A few years later WWE would revisit the idea by bringing Mankind, Ken Shamrock, Test and the Big Show together as the Union (aka U.P.Y.O.U.R.S. or Union of People You Outta Respect, Son) to feud with the McMahon’s Corporate Ministry in 1999. A knee injury to Mankind and a storyline change of direction saw this faction disbanded in just over a month. Around the same time Al Snow led a group of enhancement talent including Bob Holly, Scorpio, the Blue Meanie and Gilberg as the JOB Squad. This team lasted longer than the Union but were less clearly defined as babyfaces. As their name suggests they also didn’t win very much and weren’t prominently featured.
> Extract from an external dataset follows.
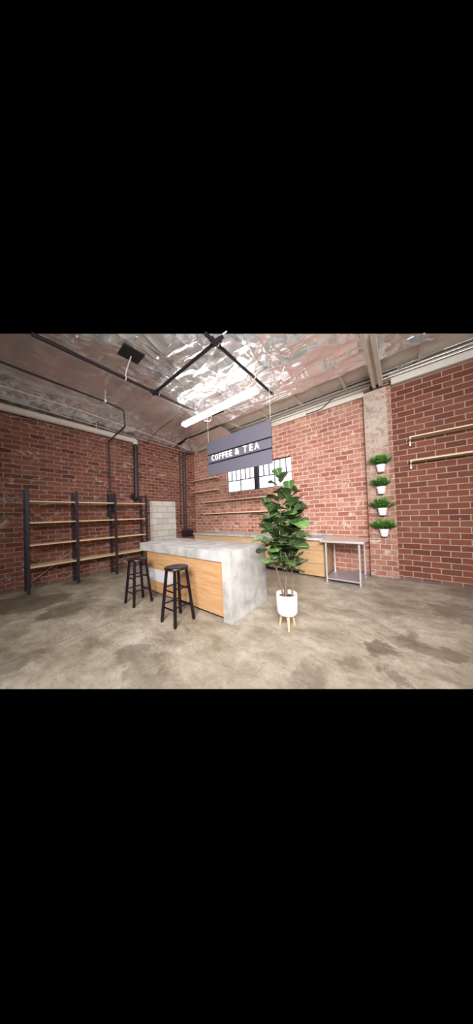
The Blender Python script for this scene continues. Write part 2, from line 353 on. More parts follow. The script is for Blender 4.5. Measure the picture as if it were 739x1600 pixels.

Best Friends at AEW Dynamite at the Little Caesars Arena in Detroit on June 29, 2022. Photo by Brad McFarlin

In AEW Best Friends and the Dark Order feature talented performers who seem lost in the AEW shuffle. Even bright spots like Orange Cassidy are more comedy-based gimmick performers. As part of these groups they are unlikely to make their way further up the card (much as I love that Danhausen). The Dark Order is a lost opportunity. With the arrival of Brodie Lee they were primed to be a monster, cultish heel stable. With Mr. Lee’s unfortunate passing they’ve largely been without direction; turned face en masse by an awful twist of fate, they’ve begun shedding members as contracts have come up. It’s clear that Tony Khan is unwilling to give up on them, as evidenced by a recent Evil Uno promo promising a rebuilt Dark Order, but it’s tough to see how they can be effectively rehabilitated as heels or who they would bring into the fold to revitalize them… but then that’s probably not the point.

All of which is to say that as stables, alliances or factions go, BCC leaves me confused. And as a wrestling fan I prefer not to be confused. I get that enough in ‘real life.’